Sobre su buen español, me contó que desde chica lo aprendió, ella solita, escuchando a los de fuera. Que ahora va a aprender inglés, que ya sabe un poco de francés (comant alé vu, bonyur, merci, silvuplè), de japonés (sayonara, arigato)…Que ama aprender lenguas, confesó. Lamenta haber empezado tan tarde. La casa de sus padres, la posterior suya, no tuvieron condiciones para recibir turistas, por muchos años y por culpa de eso ella se perdió mucho tiempo de aprendizaje. “Si yo hubiera empezado de chica con el turismo, ya sabría perfectamente, dice, inglés, francés, japonés”.

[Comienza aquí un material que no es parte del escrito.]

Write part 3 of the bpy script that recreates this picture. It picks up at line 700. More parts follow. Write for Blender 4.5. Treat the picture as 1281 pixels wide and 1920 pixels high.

A todo esto yo ya estaba sentado, en otra piedra señalada por ella, y nos pasamos así, su buena hora siquiera. En las cumbres de la isla, con el lago azul que nos rodeaba. También le pregunté de todo. Por ejemplo, cómo se construyen, construyeron, esa gran cantidad de perfectos caminitos empedrados, tan sólidos, tan bien hechos, (y que dieron lugar a que empiecen aparecer motitos traídas por los más jóvenes). Me contó: cada comunidad tiene que hacer cada vez 100 metros. Cada persona de cada comunidad, cuando toca hacerlo, tiene que encargarse de un metro y medio de piedra y seis sacos de arenilla. Sobre ese metro y medio: que hay unos señores que se dedican a hacer estas piedras (de lejos, en otra parte, vi trabajos de cantera). “Entonces vas, y le dices, señor, quiero un metro y medio de piedra. Tienes que negociar. Puede ser 90 soles, o 100, o hasta 20 soles. El señor, también, horas se ha pasado, hasta días tal vez, haciendo las piedras bonito, por eso pues hay que negociar, ver, según”.
Ya se hacía hora de irme, pues quería trepar todavía a otra parte que había visto y entonces empecé a despedirme. Inmediatamente abrió su bolso para ofrecerme unas artesanías. Que ya no entrarían en mi mochila, le dije, pero que acepté esta colaboración, o ese tipo de cosas y le di un billete. Se le iluminaron los ojos de tal forma, que recién vi cuán pobre podía ser. ¡Para pan! Suspiró feliz. Cuando ya iba caminando, me gritó, ¡Adiós amigo, que te vaya bien!
Yo también le grité de vuelta: ¡Sayonara, Fernanda!